Philippines – Think tank: Limit on rice imports more damaging to local farmers

MANILA, Philippines — President Duterte’s latest pronouncement to limit rice imports during harvest season is actually more disastrous to local farmers, according to a think tank.

Research and advocacy group Action for Economic Reforms (AER) said the policy pronouncement of curbing rice imports would erode the gains from the Rice Tariffication Law.

Duterte earlier said his administration would help local farmers by stopping importation during harvest season and by buying local produce.

“This will not stabilize rice prices.

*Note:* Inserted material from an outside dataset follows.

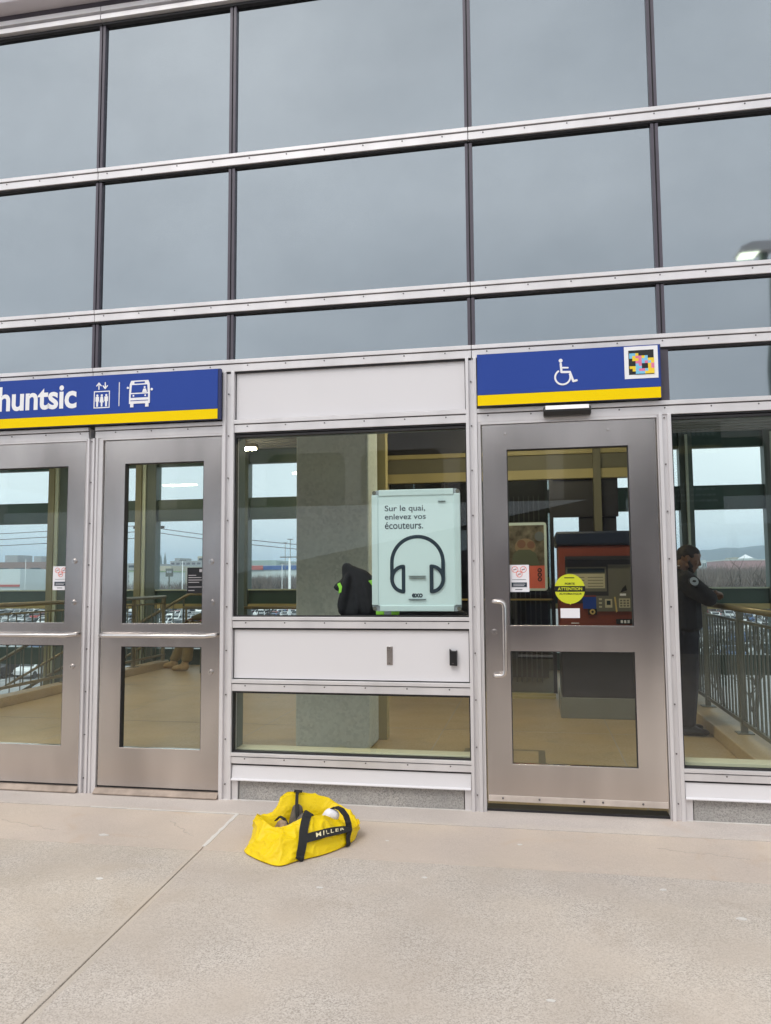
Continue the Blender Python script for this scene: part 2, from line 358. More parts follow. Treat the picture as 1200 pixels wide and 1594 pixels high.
# flat artwork laid on a facade-parallel face (u = X, v = Z), facing -Y; each piece a hair prouder than the last
class Flat(MB):
    def __init__(s, y, d=.0015): super().__init__(); s.y = y; s.k = 0; s.d = d
    def poly(s, pts, mi=0):
        s.k += 1; return s.prism(pts, s.y-s.d-.00012*s.k, s.y, 'y', mi)
    def rect(s, u0, u1, v0, v1, mi=0): return s.poly([(u0, v0), (u1, v0), (u1, v1), (u0, v1)], mi)
    def rrect(s, u0, u1, v0, v1, r, mi=0):
        p = []
        for cx, cy, a0 in ((u1-r, v1-r, 0), (u0+r, v1-r, 90), (u0+r, v0+r, 180), (u1-r, v0+r, 270)):
            p += [(cx+r*math.cos(R(a0+t)), cy+r*math.sin(R(a0+t))) for t in (0, 30, 60, 90)]
        return s.poly(p, mi)
    def disc(s, u, v, r, mi=0, n=28, rv=None):
        rv = rv or r
        return s.poly([(u+r*math.cos(2*math.pi*i/n), v+rv*math.sin(2*math.pi*i/n)) for i in range(n)], mi)
    def stroke(s, pts, wd, mi=0, cap=True):
        for a, b in zip(pts, pts[1:]):
            dx, dy = b[0]-a[0], b[1]-a[1]; l = math.hypot(dx, dy) or 1; nx, ny = -dy/l*wd/2, dx/l*wd/2
            s.poly([(a[0]-nx, a[1]-ny), (b[0]-nx, b[1]-ny), (b[0]+nx, b[1]+ny), (a[0]+nx, a[1]+ny)], mi)
        if cap:
            for p in pts: s.disc(p[0], p[1], wd/2, mi, 12)
        return s
    def arc(s, cx, cy, r, a0, a1, wd, mi=0, n=24, ry=None):
        ry = ry or r; inn = []; outp = []
        for i in range(n+1):
            t = R(a0+(a1-a0)*i/n); outp.append((cx+(r+wd/2)*math.cos(t), cy+(ry+wd/2)*math.sin(t))); inn.append((cx+(r-wd/2)*math.cos(t), cy+(ry-wd/2)*math.sin(t)))
        s.k += 1; y0, y1 = s.y-s.d-.00012*s.k, s.y
        for i in range(n):
            q = [outp[i], outp[i+1], inn[i+1], inn[i]]
            s.prism(q, y0, y1, 'y', mi)
        return s
    def outline(s, u0, u1, v0, v1, wd, mi=0):
        s.k += 1; y0, y1 = s.y-s.d-.00012*s.k, s.y
        s.box(u0, u1, y0, y1, v0, v0+wd, mi); s.box(u0, u1, y0, y1, v1-wd, v1, mi)
        s.box(u0, u0+wd, y0, y1, v0+wd, v1-wd, mi); s.box(u1-wd, u1, y0, y1, v0+wd, v1-wd, mi); return s

def text_verts(body, bold=0., extrude=.5, res=4, space=1.):
    cu = bpy.data.curves.new('t', 'FONT'); cu.body = body; cu.size = 1; cu.offset = bold; cu.resolution_u = res; cu.extrude = 0
    cu.space_character = space
    ob = bpy.data.objects.new('t', cu); col.objects.link(ob)
    dg = bpy.context.evaluated_depsgraph_get(); dg.update()
    me = bpy.data.meshes.new_from_object(ob.evaluated_get(dg))
    vs = [(v.co.x, v.co.y) for v in me.vertices]; fs = [tuple(p.vertices) for p in me.polygons]
    bpy.data.objects.remove(ob); bpy.data.curves.remove(cu); bpy.data.meshes.remove(me)
    x0 = min(v[0] for v in vs); x1 = max(v[0] for v in vs); y0 = min(v[1] for v in vs); y1 = max(v[1] for v in vs)
    return [((v[0]-x0)/(x1-x0), (v[1]-y0)/(y1-y0)) for v in vs], fs
def text(body, name, m, parent, u0, u1, v0, v1, y, bold=0., space=1., d=.001):
    """fit the word's bounding box to u0..u1, v0..v1 on the plane y, facing -Y"""
    vs, fs = text_verts(body, bold, space=space)
    b = MB(); b.add([(u0+(u1-u0)*p[0], y-d, v0+(v1-v0)*p[1]) for p in vs], fs)
    return b.build(name, m, parent, recalc=False)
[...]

History has shown that it is the manipulation of import controls that has created volatile and high prices for the overwhelming majority of Filipinos,” AER said.

“Farmers will enjoy higher prices in the short-term, but this will aggravate their long-standing problem of inefficiency and low productivity,” it noted.

If government really wants to help local farmers, the intervention should be creating the conditions for them to increase their productivity to make them competitive, which in turn will increase their income.

“President Duterte wants to help farmers, but his idea of helping farmers—by restricting imports during harvest season—makes them dependent on a short-sighted policy, which will not transform their conditions,” AER said.

“Worse, it comes at the expense of hurting the Filipino consumers, including many farmers themselves because they are net consumers themselves,” it said.

AER said even if import restriction would artificially boost palay prices, this has not improved the lives of farmers during the decades that quantitative restrictions existed.

“The import surge that we witnessed last year was part of a process of seeking a new normal. Now we see the imports stabilizing. Importers and buyers and consumers have now adjusted to a new equilibrium,” it said.

“President Duterte got it right when he proposed rice procurement, but to combine this with import restriction will be a disaster,” AER said.

Under the Rice Tariffication Law, quantitative restrictions on rice importation are lifted and private traders are allowed to import the commodity from countries of their choice.

The Rice Tariffication Law replaced the government’s quantitative restrictions on importation of the staple with a 35 percent tariff.

The measure also created the Rice Competitiveness Enhancement Fund or a special rice buffer fund, with an initial P10-billion annual fund to ensure the competitiveness of rice production.